Le Monde Economique: L’UDC propose comme solution à cette situation d’alléger l’encadrement dans les crèches pour pouvoir accueillir plus d’enfants. Quelle est votre opinion sur cette approche, et quelle vision à long terme avez-vous pour l’équilibre entre les crèches privées et publiques à Genève ?
Diane Barbier-Mueller: Je ne pense pas que revoir le taux d’encadrement soit une bonne solution. Cette partie du projet de loi est d’ailleurs très contestée par le personnel de la petite enfance, qui craint un débordement et une perte de qualité dans leur travail. Je comprends leurs craintes. Mais malheureusement, ce projet de loi est aujourd’hui confondu avec la votation du 9 juin, ce qui est dommage.
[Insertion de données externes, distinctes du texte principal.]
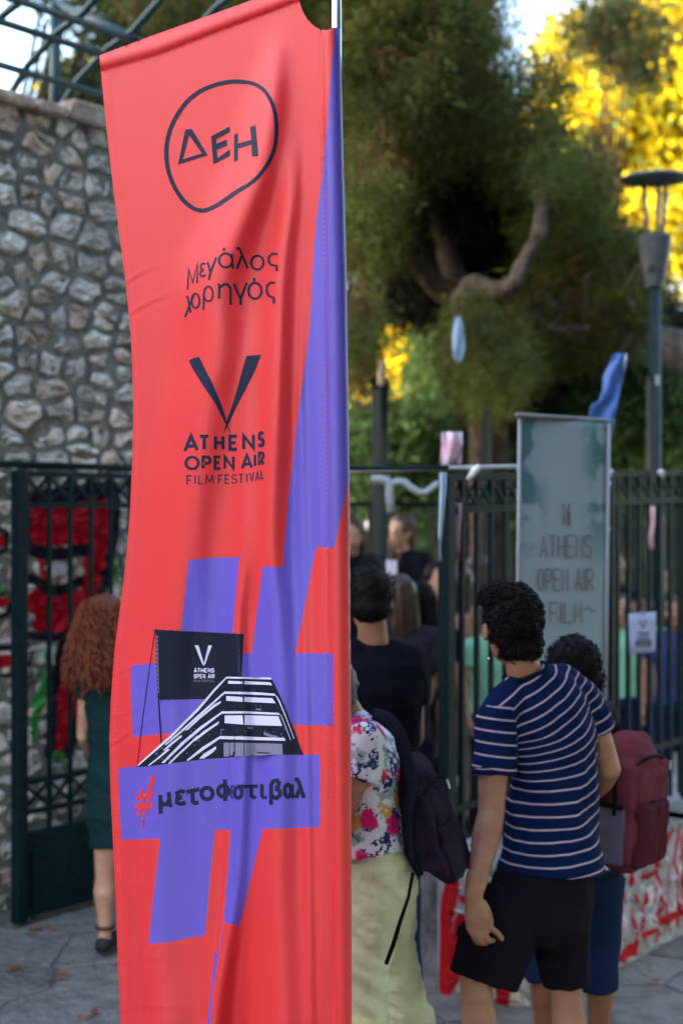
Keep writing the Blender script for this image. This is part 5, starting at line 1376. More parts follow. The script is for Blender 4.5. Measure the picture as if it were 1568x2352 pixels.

En fermant des crèches privées, il est en revanche à craindre que le projet de loi de l’UDC en sorte renforcé, afin de compenser ce manque
Le Monde Economique: Quel message souhaitez-vous transmettre aux électeurs genevois avant le vote du 9 juin ?
Diane Barbier-Mueller: Il est fondamental de comprendre que si la loi n’est pas acceptée le 9 juin prochain, c’est une partie de l’offre des places de crèches qui se retrouvera menacée. Non seulement avec les structures qui fermeront, mais également avec celles qui n’ouvriront jamais. Cette loi ne touche pas aux conditions des crèches publiques. Elle ne remet pas en cause une pratique de longue date. Elle demande un retour à ce qui se faisait avant 2022, et à ce qui se pratique dans toutes les entreprises privées : le paiement d’un salaire conforme au marché. Si une crèche n’offre pas des conditions attractives, elle ne trouvera pas de personnel compétent.